Rede von
Dr.
Carlo
Schmid
- Parteizugehörigkeit zum Zeitpunkt der Rede:
(SPD)
- Letzte offizielle eingetragene Parteizugehörigkeit: (SPD)
Das Wort hat der
Herr Bundesfinanzminister.
Schäffer, Bundesminister der Finanzen. Herr Präsident! Meine Damen und Herren! Der Herr Vorredner sprach nicht nur vom Durst, sondern er sprach auch von der Mentalität des Bundesfinanzministers. Ich habe nicht vor, über den Durst zu reden, sondern ich habe vor, über die Mentalität des Bundesfinanzministers zu sprechen.
Die Mentalität des Bundesfinanzministers geht nicht dahin, eine Steuerpolitik mit dem Ziel zu betreiben, den Reichen reicher und den Armen ärmer zu machen.
Von dieser Voraussetzung ging aber wohl der Herr Vorredner aus.
Ich darf einmal wiederholen, was ich bei einem Vortrag vor einigen Tagen ausgeführt habe. Die Damen und Herren, die Mitglieder des Kontrollausschusses ,des Hauptamts für Soforthilfe sind, erinnern sich, daß wir um die Jahreswende 1949/50 über das Aufkommen der Soforthilfeabgabe ernste Sorgen gehabt haben. Diese Mitglieder des Kontrollausschusses wissen wohl, daß in einer Verlautbarung, die ich vor einigen Tagen ergehen lassen konnte, der kleine Satz steht, daß das Aufkommen an Soforthilfeabgabe sich günstiger entwickelt hat, als wir damals annahmen. Meine Damen und Herren, die Einkommensteuersenkung war die Rettung der Soforthilfeabgabe! Ohne Einkommensteuersenkung wäre das Aufkommen an Soforthilfeabgabe nicht zu halten gewesen. Überlegen Sie, welche Belastung der einzelne trägt, wenn man sein Einkommen, den Ertrag, nicht nur unter dem Gesichtspunkt der Steuerbelastung, sondern gleichzeitig unter dem Gesichtspunkt der Soforthilfeabgabe betrachtet. Ich habe schon oft über die Zahlen gesprochen. Auf dem Gebiet der Körperschaftsteuer kommen wir bei einem gesunden, normalen Betrieb, der etwa 10 % Dividende bringt, auf eine Steuerbelastung von 95 %.
Die Soforthilfabgabe sollte gehalten werden. Da Einkommensteuer in der alten Höhe plus Soforthilfeabgabe volkswirtschaftlich unmöglich waren, mußte dem einzelnen auf dem Gebiet der Einkommensteuer schon unter diesem Gesichtspunkt eine Erleichterung gebracht werden.

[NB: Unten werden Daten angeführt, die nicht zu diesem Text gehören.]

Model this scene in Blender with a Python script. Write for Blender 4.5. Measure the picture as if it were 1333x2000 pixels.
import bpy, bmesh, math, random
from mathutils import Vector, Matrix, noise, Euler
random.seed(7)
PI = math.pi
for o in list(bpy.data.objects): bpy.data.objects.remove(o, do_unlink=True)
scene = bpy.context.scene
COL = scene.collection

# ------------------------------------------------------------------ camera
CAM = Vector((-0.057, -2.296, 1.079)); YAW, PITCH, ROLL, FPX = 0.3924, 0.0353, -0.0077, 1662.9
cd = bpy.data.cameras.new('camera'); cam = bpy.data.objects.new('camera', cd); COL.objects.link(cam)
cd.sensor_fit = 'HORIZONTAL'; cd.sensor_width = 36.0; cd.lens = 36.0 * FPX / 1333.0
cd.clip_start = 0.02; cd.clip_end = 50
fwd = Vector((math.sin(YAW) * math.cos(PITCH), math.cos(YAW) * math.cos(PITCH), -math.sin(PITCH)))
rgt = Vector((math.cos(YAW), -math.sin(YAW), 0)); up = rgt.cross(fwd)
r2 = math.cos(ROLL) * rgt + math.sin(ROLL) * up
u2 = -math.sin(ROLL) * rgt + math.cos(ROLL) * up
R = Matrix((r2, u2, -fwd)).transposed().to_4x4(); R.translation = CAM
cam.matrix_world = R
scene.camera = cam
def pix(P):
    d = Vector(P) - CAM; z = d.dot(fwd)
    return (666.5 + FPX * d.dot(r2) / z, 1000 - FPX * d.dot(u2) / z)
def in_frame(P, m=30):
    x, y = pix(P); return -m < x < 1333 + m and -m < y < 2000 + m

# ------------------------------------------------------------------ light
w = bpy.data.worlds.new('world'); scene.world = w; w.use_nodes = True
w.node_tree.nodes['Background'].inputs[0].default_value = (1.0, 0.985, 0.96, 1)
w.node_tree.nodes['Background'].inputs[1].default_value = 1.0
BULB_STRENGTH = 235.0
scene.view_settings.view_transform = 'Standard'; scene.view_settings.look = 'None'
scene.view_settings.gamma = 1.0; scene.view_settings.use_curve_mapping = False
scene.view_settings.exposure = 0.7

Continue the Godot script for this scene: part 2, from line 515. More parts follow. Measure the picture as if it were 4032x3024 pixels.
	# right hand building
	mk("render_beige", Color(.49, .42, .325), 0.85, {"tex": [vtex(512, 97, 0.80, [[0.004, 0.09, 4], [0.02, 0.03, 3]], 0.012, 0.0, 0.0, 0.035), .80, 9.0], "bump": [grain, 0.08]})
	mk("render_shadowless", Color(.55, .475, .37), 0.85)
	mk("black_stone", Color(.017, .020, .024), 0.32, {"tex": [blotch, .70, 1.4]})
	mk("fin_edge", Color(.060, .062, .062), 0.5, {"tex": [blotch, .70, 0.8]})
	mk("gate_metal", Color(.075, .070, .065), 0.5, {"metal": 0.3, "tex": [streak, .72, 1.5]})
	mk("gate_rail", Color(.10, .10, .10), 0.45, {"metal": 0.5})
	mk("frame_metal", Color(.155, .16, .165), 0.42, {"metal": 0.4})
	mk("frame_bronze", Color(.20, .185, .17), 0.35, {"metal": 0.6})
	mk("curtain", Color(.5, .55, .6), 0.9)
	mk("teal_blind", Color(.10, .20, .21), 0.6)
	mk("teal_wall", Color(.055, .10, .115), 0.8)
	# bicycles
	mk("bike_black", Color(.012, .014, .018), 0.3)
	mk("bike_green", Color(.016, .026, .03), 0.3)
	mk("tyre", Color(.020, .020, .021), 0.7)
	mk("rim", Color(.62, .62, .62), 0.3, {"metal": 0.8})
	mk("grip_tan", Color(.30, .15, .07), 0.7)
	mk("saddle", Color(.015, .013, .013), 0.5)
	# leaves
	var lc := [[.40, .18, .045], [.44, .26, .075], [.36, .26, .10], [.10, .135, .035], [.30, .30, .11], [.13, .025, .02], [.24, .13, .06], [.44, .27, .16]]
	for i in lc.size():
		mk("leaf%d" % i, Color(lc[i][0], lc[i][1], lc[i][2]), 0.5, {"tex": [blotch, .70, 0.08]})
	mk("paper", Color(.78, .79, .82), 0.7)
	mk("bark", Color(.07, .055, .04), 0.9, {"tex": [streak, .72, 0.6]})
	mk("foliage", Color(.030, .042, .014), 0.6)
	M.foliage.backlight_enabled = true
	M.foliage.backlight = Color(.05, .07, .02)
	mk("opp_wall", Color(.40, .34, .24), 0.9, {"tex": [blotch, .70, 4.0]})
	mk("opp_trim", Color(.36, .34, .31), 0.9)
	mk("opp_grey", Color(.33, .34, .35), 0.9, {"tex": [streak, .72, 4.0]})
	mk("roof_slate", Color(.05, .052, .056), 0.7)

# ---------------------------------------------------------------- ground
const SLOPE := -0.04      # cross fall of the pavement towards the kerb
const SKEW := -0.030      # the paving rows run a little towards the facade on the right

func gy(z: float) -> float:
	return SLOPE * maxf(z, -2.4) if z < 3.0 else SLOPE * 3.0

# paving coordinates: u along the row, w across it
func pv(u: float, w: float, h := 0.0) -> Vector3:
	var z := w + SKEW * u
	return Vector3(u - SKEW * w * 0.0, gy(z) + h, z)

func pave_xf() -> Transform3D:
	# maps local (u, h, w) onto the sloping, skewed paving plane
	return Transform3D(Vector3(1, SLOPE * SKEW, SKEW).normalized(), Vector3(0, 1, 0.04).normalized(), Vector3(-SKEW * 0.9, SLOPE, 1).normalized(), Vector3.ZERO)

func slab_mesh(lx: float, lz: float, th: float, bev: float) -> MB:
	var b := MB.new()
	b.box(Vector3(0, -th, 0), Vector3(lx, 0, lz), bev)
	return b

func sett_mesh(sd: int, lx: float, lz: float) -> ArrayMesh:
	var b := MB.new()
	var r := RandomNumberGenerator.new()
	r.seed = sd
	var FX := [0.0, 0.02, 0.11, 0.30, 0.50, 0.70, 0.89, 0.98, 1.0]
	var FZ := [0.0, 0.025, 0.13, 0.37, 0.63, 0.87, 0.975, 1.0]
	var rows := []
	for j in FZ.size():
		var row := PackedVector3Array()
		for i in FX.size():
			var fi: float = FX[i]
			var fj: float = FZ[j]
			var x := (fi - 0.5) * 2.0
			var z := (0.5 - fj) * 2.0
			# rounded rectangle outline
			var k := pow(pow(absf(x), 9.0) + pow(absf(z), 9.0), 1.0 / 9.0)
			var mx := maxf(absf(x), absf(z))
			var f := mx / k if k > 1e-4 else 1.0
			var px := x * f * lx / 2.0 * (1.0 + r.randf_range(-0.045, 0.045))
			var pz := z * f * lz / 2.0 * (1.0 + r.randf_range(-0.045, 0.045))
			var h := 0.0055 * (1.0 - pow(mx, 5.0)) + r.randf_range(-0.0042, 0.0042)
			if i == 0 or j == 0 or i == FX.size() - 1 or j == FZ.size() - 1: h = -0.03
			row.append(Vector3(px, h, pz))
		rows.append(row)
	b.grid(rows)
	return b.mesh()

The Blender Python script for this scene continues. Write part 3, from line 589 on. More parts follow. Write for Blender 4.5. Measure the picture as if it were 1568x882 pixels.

Die Mentalität des Bundesministers war also auch hier von sozialen Gesichtspunkten getragen. Im übrigen kommt das Erträgnis der Einkommensteuer den Ländern zugute, und die Sicherung der Soforthilfeabgabe kommt den Kriegsgeschädigten aller Art unmittelbar zugute.
Soviel zum ersten Kapitel: „Mentalität des Bundesfinanzministers".
Nun zu dem zweiten Kapitel: „Mentalität des Bundesfinanzministers" im Hinblick auf Coca-Cola und ähnliche Getränke. Ich gebe zu, daß der Bundesminister der Finanzen bereits einen Gesetzentwurf über die Besteuerung von Kunstgetränken ausarbeitet. Ich bitte, als bekannt voraussetzen zu dürfen, daß Coca-Cola ein Koffein-Getränk ist. Ich bitte weiter, als bekannt voraussetzen zu dürfen, daß diese Koffein-Getränke süchtig machen
und daß das der Grund ist, warum man in anderen Ländern mit anderen Mitteln Coca-Cola zum Gegenstand einer Gesetzgebung gemacht hat. Ich bitte weiter, darauf hinweisen zu dürfen, daß Kaffee einer hohen Besteuerung unterliegt und daß die Koffein-Essenzen, die vom Ausland eingeführt und zur Herstellung von Coca-Cola verwendet werden, keiner Besteuerung unterliegen. Die Mentalität ,des Bundesministers der Finanzen ist erstens so, daß sie Gesichtspunkte, die in anderen Ländern zu anderen Maßnahmen geführt haben, hier auch steuerlich mit berücksichtigt und daß sie zweitens eine Gleichmäßigkeit der Besteuerung für Kaffee einerseits, für Koffein-Essenzen andererseits für notwendig hält.
Meine Damen und Herren, das ist meine Mentalität!